Both end lines count: copy exactly from the line that contains "Write part 5" to the line that contains "pN = ['white', 'grey', 'slate', 'blue', 'dark", and only those lines.

╭──

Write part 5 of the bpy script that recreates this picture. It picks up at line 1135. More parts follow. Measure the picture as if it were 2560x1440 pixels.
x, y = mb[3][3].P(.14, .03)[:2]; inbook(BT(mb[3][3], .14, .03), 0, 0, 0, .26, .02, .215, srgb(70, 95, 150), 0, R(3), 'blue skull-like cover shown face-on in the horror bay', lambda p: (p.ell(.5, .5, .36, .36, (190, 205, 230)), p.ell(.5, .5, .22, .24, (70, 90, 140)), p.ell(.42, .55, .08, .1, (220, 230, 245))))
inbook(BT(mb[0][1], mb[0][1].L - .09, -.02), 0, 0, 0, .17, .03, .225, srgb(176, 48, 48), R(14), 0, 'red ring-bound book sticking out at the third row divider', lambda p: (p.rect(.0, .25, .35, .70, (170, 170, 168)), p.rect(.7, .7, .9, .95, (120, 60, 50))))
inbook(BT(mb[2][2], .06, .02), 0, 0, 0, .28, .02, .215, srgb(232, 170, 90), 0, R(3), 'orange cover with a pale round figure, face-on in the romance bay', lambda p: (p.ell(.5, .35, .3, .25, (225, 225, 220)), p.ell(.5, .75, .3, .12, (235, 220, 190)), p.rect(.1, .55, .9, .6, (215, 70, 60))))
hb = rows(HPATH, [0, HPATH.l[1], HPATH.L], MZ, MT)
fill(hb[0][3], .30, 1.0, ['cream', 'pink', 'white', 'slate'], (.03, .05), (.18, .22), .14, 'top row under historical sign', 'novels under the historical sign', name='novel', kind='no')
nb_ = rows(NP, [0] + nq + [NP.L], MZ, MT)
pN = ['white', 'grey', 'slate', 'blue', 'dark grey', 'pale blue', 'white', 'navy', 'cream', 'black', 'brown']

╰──
╭──

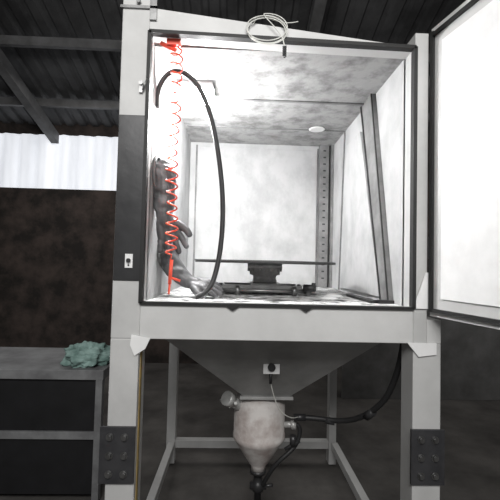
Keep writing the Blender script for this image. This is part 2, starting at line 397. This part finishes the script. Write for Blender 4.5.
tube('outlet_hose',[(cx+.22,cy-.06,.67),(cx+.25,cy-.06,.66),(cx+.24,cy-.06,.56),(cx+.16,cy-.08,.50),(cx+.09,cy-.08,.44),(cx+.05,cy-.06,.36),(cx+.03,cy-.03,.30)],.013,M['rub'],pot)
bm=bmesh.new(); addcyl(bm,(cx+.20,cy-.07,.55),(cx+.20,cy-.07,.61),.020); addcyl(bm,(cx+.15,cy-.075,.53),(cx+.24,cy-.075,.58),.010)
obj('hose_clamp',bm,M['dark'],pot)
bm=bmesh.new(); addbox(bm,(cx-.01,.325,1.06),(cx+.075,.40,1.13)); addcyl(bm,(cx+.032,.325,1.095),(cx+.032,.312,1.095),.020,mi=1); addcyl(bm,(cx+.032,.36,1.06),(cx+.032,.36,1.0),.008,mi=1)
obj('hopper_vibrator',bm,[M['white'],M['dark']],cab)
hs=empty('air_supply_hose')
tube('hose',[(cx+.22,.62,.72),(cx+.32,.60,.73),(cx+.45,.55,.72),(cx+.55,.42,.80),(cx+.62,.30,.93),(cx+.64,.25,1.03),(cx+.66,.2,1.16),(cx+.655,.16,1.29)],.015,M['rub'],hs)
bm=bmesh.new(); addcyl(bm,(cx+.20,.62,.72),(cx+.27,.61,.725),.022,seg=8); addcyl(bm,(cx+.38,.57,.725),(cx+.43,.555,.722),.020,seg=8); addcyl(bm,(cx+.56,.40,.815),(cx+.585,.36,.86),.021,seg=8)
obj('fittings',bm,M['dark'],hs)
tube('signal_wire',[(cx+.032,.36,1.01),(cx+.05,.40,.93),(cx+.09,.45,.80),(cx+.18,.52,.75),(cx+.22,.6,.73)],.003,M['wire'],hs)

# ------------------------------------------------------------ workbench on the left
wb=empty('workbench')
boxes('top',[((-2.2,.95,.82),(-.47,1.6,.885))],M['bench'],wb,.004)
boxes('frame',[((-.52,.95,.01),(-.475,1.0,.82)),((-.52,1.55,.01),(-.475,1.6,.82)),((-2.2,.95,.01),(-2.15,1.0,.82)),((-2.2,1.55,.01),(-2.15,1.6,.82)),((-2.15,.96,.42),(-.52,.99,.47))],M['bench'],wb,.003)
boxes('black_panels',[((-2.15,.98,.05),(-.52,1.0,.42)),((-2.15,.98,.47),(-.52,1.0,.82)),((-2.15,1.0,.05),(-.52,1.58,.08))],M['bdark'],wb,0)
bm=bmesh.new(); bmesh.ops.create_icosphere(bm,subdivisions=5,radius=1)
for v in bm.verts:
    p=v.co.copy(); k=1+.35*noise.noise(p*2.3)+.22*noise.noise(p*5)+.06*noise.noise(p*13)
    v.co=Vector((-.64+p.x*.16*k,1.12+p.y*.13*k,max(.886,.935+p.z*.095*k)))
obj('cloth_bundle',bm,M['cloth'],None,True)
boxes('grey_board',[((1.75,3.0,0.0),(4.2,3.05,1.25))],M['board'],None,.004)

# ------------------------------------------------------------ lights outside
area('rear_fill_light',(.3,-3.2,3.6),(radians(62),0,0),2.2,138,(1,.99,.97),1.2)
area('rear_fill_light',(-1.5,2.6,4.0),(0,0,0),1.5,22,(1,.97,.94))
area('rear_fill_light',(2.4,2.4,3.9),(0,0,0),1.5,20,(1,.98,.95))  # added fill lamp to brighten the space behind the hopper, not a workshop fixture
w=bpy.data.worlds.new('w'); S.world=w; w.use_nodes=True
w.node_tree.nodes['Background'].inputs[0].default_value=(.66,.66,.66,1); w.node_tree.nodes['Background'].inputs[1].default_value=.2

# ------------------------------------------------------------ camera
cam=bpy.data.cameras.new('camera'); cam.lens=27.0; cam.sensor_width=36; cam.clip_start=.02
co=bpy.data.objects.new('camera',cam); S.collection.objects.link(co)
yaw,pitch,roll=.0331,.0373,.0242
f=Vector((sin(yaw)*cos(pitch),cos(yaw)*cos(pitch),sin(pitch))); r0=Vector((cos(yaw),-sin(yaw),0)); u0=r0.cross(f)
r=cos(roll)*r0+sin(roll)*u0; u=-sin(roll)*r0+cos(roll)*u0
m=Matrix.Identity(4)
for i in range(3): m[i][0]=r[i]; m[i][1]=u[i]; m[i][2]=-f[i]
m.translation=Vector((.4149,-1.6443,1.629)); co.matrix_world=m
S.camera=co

╰──

-- REPLY TO THE TASK --
Write part 5 of the bpy script that recreates this picture. It picks up at line 1135. More parts follow. Measure the picture as if it were 2560x1440 pixels.
x, y = mb[3][3].P(.14, .03)[:2]; inbook(BT(mb[3][3], .14, .03), 0, 0, 0, .26, .02, .215, srgb(70, 95, 150), 0, R(3), 'blue skull-like cover shown face-on in the horror bay', lambda p: (p.ell(.5, .5, .36, .36, (190, 205, 230)), p.ell(.5, .5, .22, .24, (70, 90, 140)), p.ell(.42, .55, .08, .1, (220, 230, 245))))
inbook(BT(mb[0][1], mb[0][1].L - .09, -.02), 0, 0, 0, .17, .03, .225, srgb(176, 48, 48), R(14), 0, 'red ring-bound book sticking out at the third row divider', lambda p: (p.rect(.0, .25, .35, .70, (170, 170, 168)), p.rect(.7, .7, .9, .95, (120, 60, 50))))
inbook(BT(mb[2][2], .06, .02), 0, 0, 0, .28, .02, .215, srgb(232, 170, 90), 0, R(3), 'orange cover with a pale round figure, face-on in the romance bay', lambda p: (p.ell(.5, .35, .3, .25, (225, 225, 220)), p.ell(.5, .75, .3, .12, (235, 220, 190)), p.rect(.1, .55, .9, .6, (215, 70, 60))))
hb = rows(HPATH, [0, HPATH.l[1], HPATH.L], MZ, MT)
fill(hb[0][3], .30, 1.0, ['cream', 'pink', 'white', 'slate'], (.03, .05), (.18, .22), .14, 'top row under historical sign', 'novels under the historical sign', name='novel', kind='no')
nb_ = rows(NP, [0] + nq + [NP.L], MZ, MT)
pN = ['white', 'grey', 'slate', 'blue', 'dark grey', 'pale blue', 'white', 'navy', 'cream', 'black', 'brown']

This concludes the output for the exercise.